My office will continue our emphasis on promoting research excellence for faculty in all disciplines. There is no escaping that a key objective for enhancing TTU's research reputation is improving our track record in obtaining federal research funding. There are several simple reasons for this. First, many of our colleagues will require substantial research funding to sustain nationally competitive research programs over the arc of their careers. Federal agencies provide the largest current share of R&D funding in our nation, and, consequently, must be a key funding source for sustaining world class research. Second, federal funding continues to be a proxy for the quality of research being conducted in U.S. research universities. Since we aspire for the reputation and profile of our research to reflect those of the top research institutions in the AAU, we naturally aspire to increase our support from federal agency partners. Finally, national and international systems for ranking TTU research competitiveness employ federal research dollars as a key metric. Today's success in building federal funding will create a foundation for future generations of TTU faculty to succeed in grant competitions. National measures of excellence show that for TTU to be ranked among the top 100 research universities, we need to build our science, technology, engineering, and mathematics federal expenditures to a total of over $40 million.

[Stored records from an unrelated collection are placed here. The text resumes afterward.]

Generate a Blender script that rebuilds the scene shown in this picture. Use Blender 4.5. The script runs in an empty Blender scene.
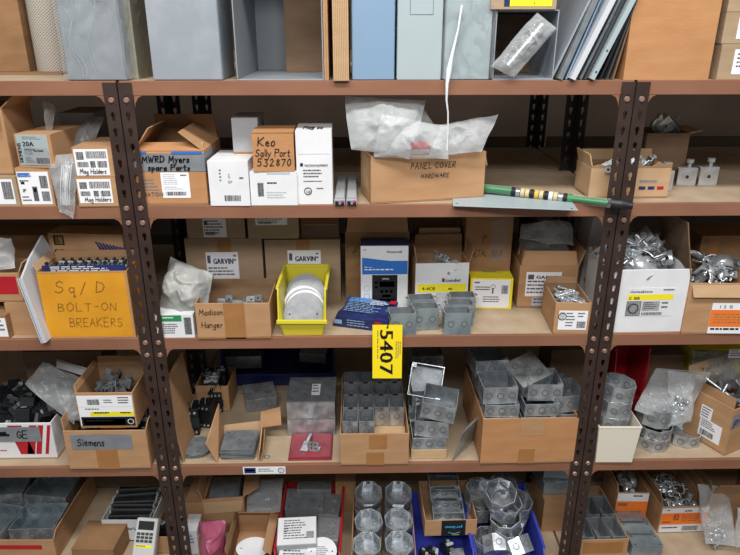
import bpy, math, random
from mathutils import Vector, Matrix, noise
R = math.radians
rnd = random.Random(7)
SC = bpy.context.scene
COL = SC.collection

# ------------------------------------------------------------------ camera
FPX, PIT, YAW, CZ, D0 = 647.17, 0.37107, 0.01912, 1.75, 1.6105
cy_, sy_, cp_, sp_ = math.cos(YAW), math.sin(YAW), math.cos(PIT), math.sin(PIT)
CR_ = Vector((cy_, -sy_, 0)); CF_ = Vector((sy_*cp_, cy_*cp_, -sp_)); CU_ = Vector((sy_*sp_, cy_*sp_, cp_))
CAM = Vector((0, 0, CZ))
cd = bpy.data.cameras.new('camera'); cam = bpy.data.objects.new('camera', cd); COL.objects.link(cam)
cd.sensor_width = 36; cd.lens = 36*FPX/740; cd.clip_start = .02; cd.clip_end = 60
m3 = Matrix((CR_, CU_, -CF_)).transposed()
cam.matrix_world = Matrix.Translation(CAM) @ m3.to_4x4()
SC.camera = cam

def ray(px, py): return CR_*((px-370)/FPX) + CU_*(-(py-277.5)/FPX) + CF_
def at_y(px, py, Y):
    r = ray(px, py); return CAM + r*(Y/r.y)
def at_z(px, py, z):
    r = ray(px, py); return CAM + r*((z-CZ)/r.z)
def x_at(px, Y, z):
    X = 0.
    for _ in range(4):
        yy = sy_*X + cy_*Y
        X = ((px-370)/FPX*(cp_*yy - sp_*(z-CZ)) + sy_*Y)/cy_
    return X
def z_at(py, X, Y):
    t = -(py-277.5)/FPX; yy = sy_*X + cy_*Y
    return CZ + yy*(t*cp_ - sp_)/(cp_ + t*sp_)
ZA, ZB, ZC, ZD = [at_y(370, y, D0).z for y in (80.5, 204.8, 336.6, 464)]
ZE = ZD - .405

# ------------------------------------------------------------------ materials
M = {}
def lin(h):
    h = h.lstrip('#'); c = [int(h[i:i+2], 16)/255 for i in (0, 2, 4)]
    return [x/12.92 if x <= .04045 else ((x+.055)/1.055)**2.4 for x in c]
def mat(name, hexc, rough=.6, metal=0., hex2=None, ns=30., stretch=(1, 1, 1), bump=0., bs=None, amt=(.35, .7), spec=.4, det=4., trans=0.):
    m = bpy.data.materials.new(name); m.use_nodes = True; M[name] = m
    nt = m.node_tree; b = nt.nodes['Principled BSDF']
    b.inputs['Roughness'].default_value = rough; b.inputs['Metallic'].default_value = metal
    b.inputs['Specular IOR Level'].default_value = spec
    b.inputs['Base Color'].default_value = (*lin(hexc), 1)
    if hex2 or bump:
        tc = nt.nodes.new('ShaderNodeTexCoord'); mp = nt.nodes.new('ShaderNodeMapping')
        mp.inputs['Scale'].default_value = stretch
        nt.links.new(tc.outputs['Object'], mp.inputs['Vector'])
    if hex2:
        n = nt.nodes.new('ShaderNodeTexNoise'); n.inputs['Scale'].default_value = ns; n.inputs['Detail'].default_value = det
        nt.links.new(mp.outputs[0], n.inputs['Vector'])
        r = nt.nodes.new('ShaderNodeValToRGB')
        r.color_ramp.elements[0].position = amt[0]; r.color_ramp.elements[1].position = amt[1]
        r.color_ramp.elements[0].color = (*lin(hexc), 1); r.color_ramp.elements[1].color = (*lin(hex2), 1)
        nt.links.new(n.outputs['Fac'], r.inputs['Fac']); nt.links.new(r.outputs['Color'], b.inputs['Base Color'])
    if bump:
        n2 = nt.nodes.new('ShaderNodeTexNoise'); n2.inputs['Scale'].default_value = bs or ns*2; n2.inputs['Detail'].default_value = 3
        nt.links.new(mp.outputs[0], n2.inputs['Vector'])
        bp = nt.nodes.new('ShaderNodeBump'); bp.inputs['Strength'].default_value = bump; bp.inputs['Distance'].default_value = .004
        nt.links.new(n2.outputs['Fac'], bp.inputs['Height']); nt.links.new(bp.outputs[0], b.inputs['Normal'])
    return m
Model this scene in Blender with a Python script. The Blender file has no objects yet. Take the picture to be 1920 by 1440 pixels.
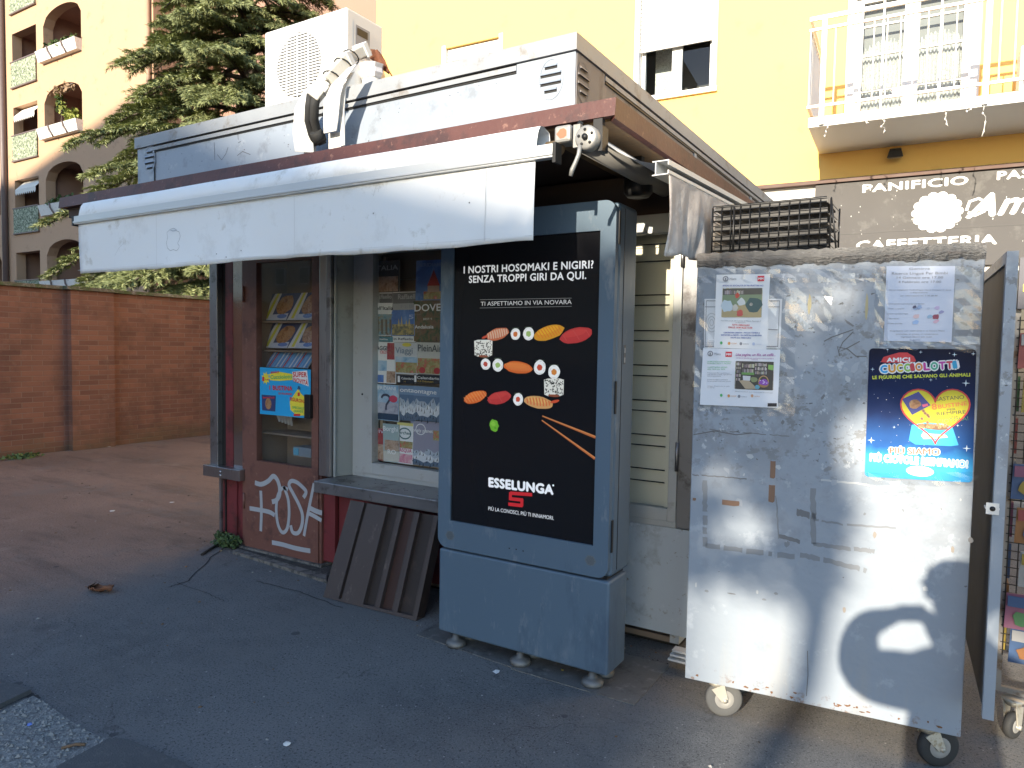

I believe that cooperative partnerships between my office, faculty researchers, and academic leaders will allow TTU to achieve this vision.

What tangible components of this partnership will help us move forward with this initiative, and what initiatives will we be emphasizing this year? 

  1. Initiatives to improve the quality of grant writing
    • First and foremost, we want to ensure that faculty are presenting their best ideas to federal agencies in a manner that clearly communicates the novelty of the research and aligns the projects with the agency's objectives and priorities. TTU's Office of Research Development & Communications, headed by Dr. Kay Tindle, will continue to hold in-house workshops to help faculty improve and refine the narratives of their proposals.
    • Much of our Research Development effort will focus on improving the quality of large multidisciplinary and multi-institutional projects.
    • TTU will again sponsor individual faculty writing projects with external consultants who will help them tailor their message for specific agencies.
    • TTU has acquired Funding Institutional to allow faculty to identify new funding opportunities and will continue to work with individuals and large groups to target program opportunities.
    • Finally, consultants working for TTU in Washington and Austin are continuing to offer new opportunities for legislative initiatives that align with TTU's research expertise.
  2. Increasing the number of federal grants submitted by TTU
    • TTU's overall success rate in obtaining federal research awards already compares well with our aspirational peer institutions.
    • One factor that is striking about TTU proposal activity is that federal grant submissions have been virtually flat over the past 5 years. So, in order to make significant progress in building our federal research portfolio, we need to increase the number of quality proposals we submit.
    • Fortunately, TTU has hired nearly 180 new faculty over the past two years, and many of these individuals will require federal funding to grow and sustain their research programs.
    • Ongoing engagement of existing researchers and academic leaders in opportunities to develop new, competitive research initiatives, and continued encouragement of new faculty to compete for individual support for their research programs will help us build toward this goal.
    • Increasing current proposal submissions by 130 per year would produce a 20 percent increase in TTU grant submissions, which would establish an important trajectory toward our growth target.
  3. Continued excellence in faculty hiring and retention, including an emphasis on hiring mid-career faculty
    • Recent faculty hires at TTU have been excellent, and are bringing a sense of excitement and commitment to our research programs. My office will continue to work with the leadership of the colleges to recruit the best possible faculty.
    • Recruiting mid-career researchers with an established track record costs marginally more than recruiting junior faculty, but can immediately bring active, complementary research programs into major initiatives.
    • We have acquired new databases to help select recruitment candidates, and are ready to help with suggestions in situations where targeted recruitments make sense.
    • Finally, TTU also needs to focus on retaining successful faculty in all disciplines. My office will be collaborating with the Office of the Provost to study these issues over the coming months.
  4. Identifying competitive scholarly concepts for major research investment
    • We continue to work with Deans, Departments, and Centers and Institutes to identify and ramp up major new research initiatives.
    • Our office invites white papers on building and expanding strategic research thrusts and offers assistance in developing plans to implement campaigns to obtain grant support from federal agencies.
  5. Long term improvement of infrastructure supporting research
    • The effort to finalize the groups that will populate ESBII and begin planning for the new Academic Sciences Building has emphasized the need for a comprehensive review of research infrastructure on campus.
    • My office will continue work with academic leaders and with our campus CFO to ensure that new and existing infrastructure is adapted to address the needs of modern research projects.

Once again, thanks to all TTU researchers for a great performance this past year. My office is ready to partner with you to fulfill your vision of building your research program, and making the coming year the best in our history.